Emotive saw 466% year-over-year revenue growth in 2020 and is announcing today that it has raised $50 million in a Series B funding round that values the company at $400 million. It was led by CRV with participation from Mucker Capital, TenOneTen Ventures and Stripes.
“Never underestimate the importance of building a product that your customers, and your customers’ customers adore,” said CRV general partner Murat Bicer in a statement. “One of the things that struck us about Emotive is the sheer amount of customer love Brian and Zack get from meal delivery services, manufacturing companies and even toddler shoe brands. Small businesses find it easy to set up campaigns and their customers genuinely prefer communicating with someone over text rather than email.”
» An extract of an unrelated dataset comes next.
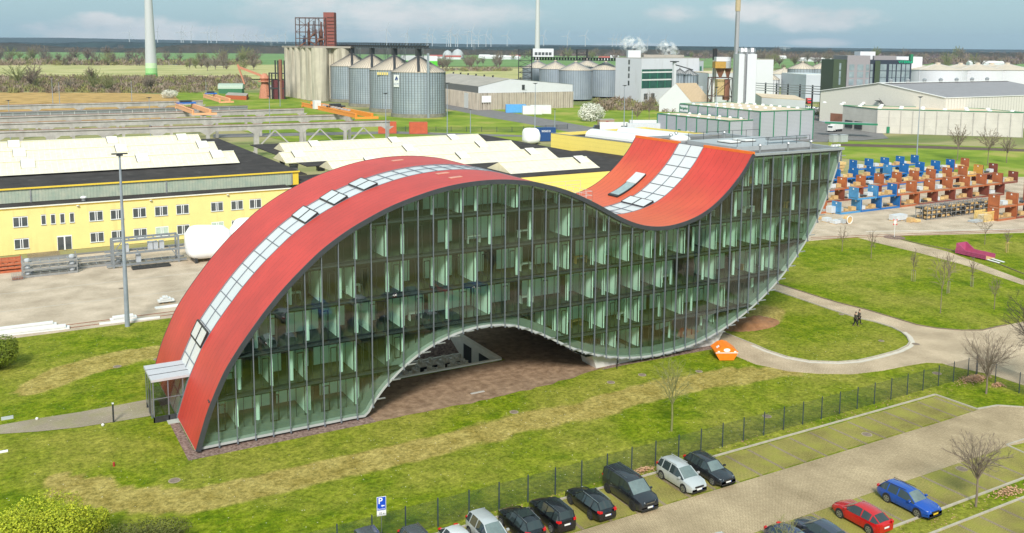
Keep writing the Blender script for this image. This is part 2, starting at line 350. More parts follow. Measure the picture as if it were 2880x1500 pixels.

Zatulove said he founded the company with Zachary Wise after they’d worked together on cannabis loyalty startup Reefer, eventually deciding there was a bigger opportunity here after their early successes with text marketing. He explained that while Emotive works with larger customers, its sweet spot is mid-sized e-commerce businesses on Shopify, Magento, Bigcommerce and Woocommerce.
Since those businesses usually don’t have any salespeople of their own yet, Emotive serves that function. It can start conversations around shopping cart abandonment and promote promote sales and new products, resulting in what the company says are 8% to 10% conversion rates (compared to 1% or 2% for a standard text marketing campaign). Zatuolove said the platform largely relied on human responders at first, and although it’s become increasingly automated over time, Emotive still has an internal team handling responses when necessary.
“We never plan on losing that human touch as part of the dialogue,” he added. “We see ourselves as a human-to-human platform. That’s our biggest differentiator.”
Emotive had previously raised $8.2 million in funding, according to Crunchbase. Zatulove said this new round will allow the company to continue developing the product, to grow its headcount to more than 200 people and to open offices in Atlanta and Boston. Eventually, it could also expand beyond texting.
“Longer term, we see ourselves more as a conversation platform, not just as a text message platform,” he said.